Myth 5: If I have low “risk tolerance” I should avoid stocks.

Fact: See previous myth: If you are in your 20s and 30s and you DON’T invest in stocks you will not save enough for retirement—period. You should stay fully invested in stocks until you’re in your 50s or so. We’re working on an exact formula on when people should shift into cash-equivalents like money market funds and we’ll keep you posted.

Myth 6: I need to replace 70% of my pre-retirement income when I retire.

Fact: Even if this phrase is true, what the hell does it mean—replace it for how long? A better formula would be what is the multiple of “final pay” you need to accumulate to last your life expectancy; right now our theory is that it’s “10 times final pay” (the salary you expect to earn right before retirement.) We’re working on it and we’ll keep you posted.

Myth 7: The annual limits on 401(k) contributions reflect how much I should sock away.

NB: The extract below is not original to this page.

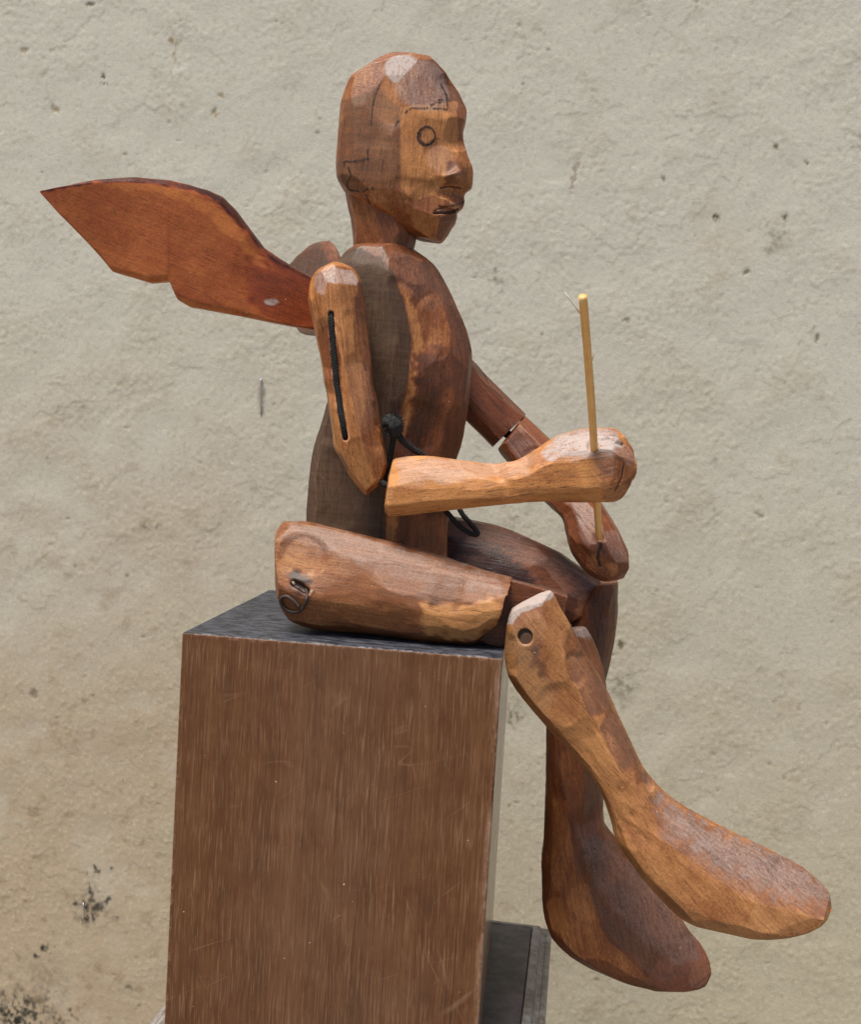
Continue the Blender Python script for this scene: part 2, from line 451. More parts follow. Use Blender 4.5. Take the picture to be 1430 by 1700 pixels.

Fact: The annual ceiling on tax-favored contributions is not a savings formula but a strategy by Congress to maximize tax revenue. Most 401(k) investors who have waited until their mid 40s to save—which is most of us—will have to contribute outside of their plan to stay on target. If, for example, you're 45 years old, you earn $76,689 a year, and you haven't contributed a dime to a 401(k) plan, you would have to contribute about $19,000 a year to attain a $1.6 million nest egg. Even more preposterous is the measly limit in “catch-up” contributions for people over 50.

Myth 8: But wait! Didn’t a law pass that makes 401(k) investment advice legal? Won’t that help?

Fact: This law has to do with what investments to pick, which matters way less than what percentage of salary folks should be saving in their accounts—depending on their age and current savings—to achieve a comfortable nest egg. For the most part, this communication is not taking place for 401(k) participants. We’re working on it and will keep you posted.